### The records
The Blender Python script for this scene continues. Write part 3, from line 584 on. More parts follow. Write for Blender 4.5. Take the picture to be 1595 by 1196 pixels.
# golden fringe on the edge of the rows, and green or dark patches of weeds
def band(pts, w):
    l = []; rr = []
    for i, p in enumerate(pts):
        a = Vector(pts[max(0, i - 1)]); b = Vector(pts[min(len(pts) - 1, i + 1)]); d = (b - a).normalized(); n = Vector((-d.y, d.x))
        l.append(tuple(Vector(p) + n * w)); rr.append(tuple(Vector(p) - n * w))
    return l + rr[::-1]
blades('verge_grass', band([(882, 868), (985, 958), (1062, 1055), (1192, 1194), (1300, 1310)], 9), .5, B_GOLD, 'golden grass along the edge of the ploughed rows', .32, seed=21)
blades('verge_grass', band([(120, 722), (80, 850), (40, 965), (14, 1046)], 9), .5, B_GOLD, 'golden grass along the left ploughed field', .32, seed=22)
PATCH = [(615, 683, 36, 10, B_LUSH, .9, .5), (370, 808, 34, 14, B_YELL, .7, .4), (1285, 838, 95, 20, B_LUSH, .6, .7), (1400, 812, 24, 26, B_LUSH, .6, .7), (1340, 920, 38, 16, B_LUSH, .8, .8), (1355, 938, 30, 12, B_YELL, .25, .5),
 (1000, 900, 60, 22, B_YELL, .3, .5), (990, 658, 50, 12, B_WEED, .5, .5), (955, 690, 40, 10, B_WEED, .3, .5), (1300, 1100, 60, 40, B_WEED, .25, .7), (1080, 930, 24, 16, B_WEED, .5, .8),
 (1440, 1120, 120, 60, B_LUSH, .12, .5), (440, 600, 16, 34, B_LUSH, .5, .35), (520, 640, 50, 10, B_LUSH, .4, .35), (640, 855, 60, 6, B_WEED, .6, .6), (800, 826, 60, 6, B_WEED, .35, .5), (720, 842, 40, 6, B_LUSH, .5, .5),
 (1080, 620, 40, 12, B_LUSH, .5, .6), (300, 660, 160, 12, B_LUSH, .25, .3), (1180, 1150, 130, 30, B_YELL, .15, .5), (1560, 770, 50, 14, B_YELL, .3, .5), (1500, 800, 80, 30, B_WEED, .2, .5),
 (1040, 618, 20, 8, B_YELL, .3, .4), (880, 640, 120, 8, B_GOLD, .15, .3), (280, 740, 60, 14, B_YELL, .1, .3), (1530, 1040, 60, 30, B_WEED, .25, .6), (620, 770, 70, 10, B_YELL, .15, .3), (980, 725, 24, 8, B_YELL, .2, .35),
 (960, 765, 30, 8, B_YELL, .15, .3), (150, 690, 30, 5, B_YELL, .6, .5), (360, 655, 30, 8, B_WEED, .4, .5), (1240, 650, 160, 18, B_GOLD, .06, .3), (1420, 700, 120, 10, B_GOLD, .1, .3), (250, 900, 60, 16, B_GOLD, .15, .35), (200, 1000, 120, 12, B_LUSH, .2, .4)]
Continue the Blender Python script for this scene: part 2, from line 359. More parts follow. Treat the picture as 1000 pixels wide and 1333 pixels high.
######
Reproduce each line verbatim.

> Solution for this problem
The Blender Python script for this scene continues. Write part 3, from line 584 on. More parts follow. Write for Blender 4.5. Take the picture to be 1595 by 1196 pixels.
# golden fringe on the edge of the rows, and green or dark patches of weeds
def band(pts, w):
    l = []; rr = []
    for i, p in enumerate(pts):
        a = Vector(pts[max(0, i - 1)]); b = Vector(pts[min(len(pts) - 1, i + 1)]); d = (b - a).normalized(); n = Vector((-d.y, d.x))
        l.append(tuple(Vector(p) + n * w)); rr.append(tuple(Vector(p) - n * w))
    return l + rr[::-1]
blades('verge_grass', band([(882, 868), (985, 958), (1062, 1055), (1192, 1194), (1300, 1310)], 9), .5, B_GOLD, 'golden grass along the edge of the ploughed rows', .32, seed=21)
blades('verge_grass', band([(120, 722), (80, 850), (40, 965), (14, 1046)], 9), .5, B_GOLD, 'golden grass along the left ploughed field', .32, seed=22)
PATCH = [(615, 683, 36, 10, B_LUSH, .9, .5), (370, 808, 34, 14, B_YELL, .7, .4), (1285, 838, 95, 20, B_LUSH, .6, .7), (1400, 812, 24, 26, B_LUSH, .6, .7), (1340, 920, 38, 16, B_LUSH, .8, .8), (1355, 938, 30, 12, B_YELL, .25, .5),
 (1000, 900, 60, 22, B_YELL, .3, .5), (990, 658, 50, 12, B_WEED, .5, .5), (955, 690, 40, 10, B_WEED, .3, .5), (1300, 1100, 60, 40, B_WEED, .25, .7), (1080, 930, 24, 16, B_WEED, .5, .8),
 (1440, 1120, 120, 60, B_LUSH, .12, .5), (440, 600, 16, 34, B_LUSH, .5, .35), (520, 640, 50, 10, B_LUSH, .4, .35), (640, 855, 60, 6, B_WEED, .6, .6), (800, 826, 60, 6, B_WEED, .35, .5), (720, 842, 40, 6, B_LUSH, .5, .5),
 (1080, 620, 40, 12, B_LUSH, .5, .6), (300, 660, 160, 12, B_LUSH, .25, .3), (1180, 1150, 130, 30, B_YELL, .15, .5), (1560, 770, 50, 14, B_YELL, .3, .5), (1500, 800, 80, 30, B_WEED, .2, .5),
 (1040, 618, 20, 8, B_YELL, .3, .4), (880, 640, 120, 8, B_GOLD, .15, .3), (280, 740, 60, 14, B_YELL, .1, .3), (1530, 1040, 60, 30, B_WEED, .25, .6), (620, 770, 70, 10, B_YELL, .15, .3), (980, 725, 24, 8, B_YELL, .2, .35),
 (960, 765, 30, 8, B_YELL, .15, .3), (150, 690, 30, 5, B_YELL, .6, .5), (360, 655, 30, 8, B_WEED, .4, .5), (1240, 650, 160, 18, B_GOLD, .06, .3), (1420, 700, 120, 10, B_GOLD, .1, .3), (250, 900, 60, 16, B_GOLD, .15, .35), (200, 1000, 120, 12, B_LUSH, .2, .4)]
Continue the Blender Python script for this scene: part 2, from line 359. More parts follow. Treat the picture as 1000 pixels wide and 1333 pixels high.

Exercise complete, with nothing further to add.